Exercise details. Starting at the first line of the data below, write out each line exactly until you reach the line containing "C = bpy.context.scene.collection", and include that line too.

Data extract.
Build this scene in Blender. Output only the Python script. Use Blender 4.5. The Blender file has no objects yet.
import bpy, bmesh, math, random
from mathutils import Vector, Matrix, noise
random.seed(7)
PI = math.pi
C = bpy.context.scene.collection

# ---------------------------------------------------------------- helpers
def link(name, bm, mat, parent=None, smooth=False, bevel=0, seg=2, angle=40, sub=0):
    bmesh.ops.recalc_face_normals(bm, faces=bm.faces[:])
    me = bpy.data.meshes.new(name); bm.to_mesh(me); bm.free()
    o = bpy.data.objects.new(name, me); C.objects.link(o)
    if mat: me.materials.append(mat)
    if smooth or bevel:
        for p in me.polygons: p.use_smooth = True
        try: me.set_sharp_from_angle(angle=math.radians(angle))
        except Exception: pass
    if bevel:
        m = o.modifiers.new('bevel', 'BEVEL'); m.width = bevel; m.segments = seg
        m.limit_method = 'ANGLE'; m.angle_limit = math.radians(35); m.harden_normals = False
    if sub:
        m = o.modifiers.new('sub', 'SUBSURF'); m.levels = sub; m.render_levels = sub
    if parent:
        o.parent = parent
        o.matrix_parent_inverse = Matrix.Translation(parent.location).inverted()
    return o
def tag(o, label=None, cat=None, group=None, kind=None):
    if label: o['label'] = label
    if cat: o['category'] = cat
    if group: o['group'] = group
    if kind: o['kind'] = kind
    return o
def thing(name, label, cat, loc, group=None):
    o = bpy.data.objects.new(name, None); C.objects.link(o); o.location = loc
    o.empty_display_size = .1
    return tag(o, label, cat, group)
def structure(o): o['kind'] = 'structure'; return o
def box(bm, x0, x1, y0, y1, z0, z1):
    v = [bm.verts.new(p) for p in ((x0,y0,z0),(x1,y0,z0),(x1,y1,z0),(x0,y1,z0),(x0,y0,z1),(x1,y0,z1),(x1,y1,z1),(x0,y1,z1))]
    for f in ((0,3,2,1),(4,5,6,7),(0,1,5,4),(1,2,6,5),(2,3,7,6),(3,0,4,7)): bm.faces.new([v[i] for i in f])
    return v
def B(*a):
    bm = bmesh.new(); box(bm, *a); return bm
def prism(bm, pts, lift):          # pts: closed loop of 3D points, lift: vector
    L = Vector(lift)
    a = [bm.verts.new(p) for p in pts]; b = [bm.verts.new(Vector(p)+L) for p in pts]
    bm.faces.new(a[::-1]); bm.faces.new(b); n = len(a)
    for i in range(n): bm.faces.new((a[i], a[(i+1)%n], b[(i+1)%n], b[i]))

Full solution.
Build this scene in Blender. Output only the Python script. Use Blender 4.5. The Blender file has no objects yet.
import bpy, bmesh, math, random
from mathutils import Vector, Matrix, noise
random.seed(7)
PI = math.pi
C = bpy.context.scene.collection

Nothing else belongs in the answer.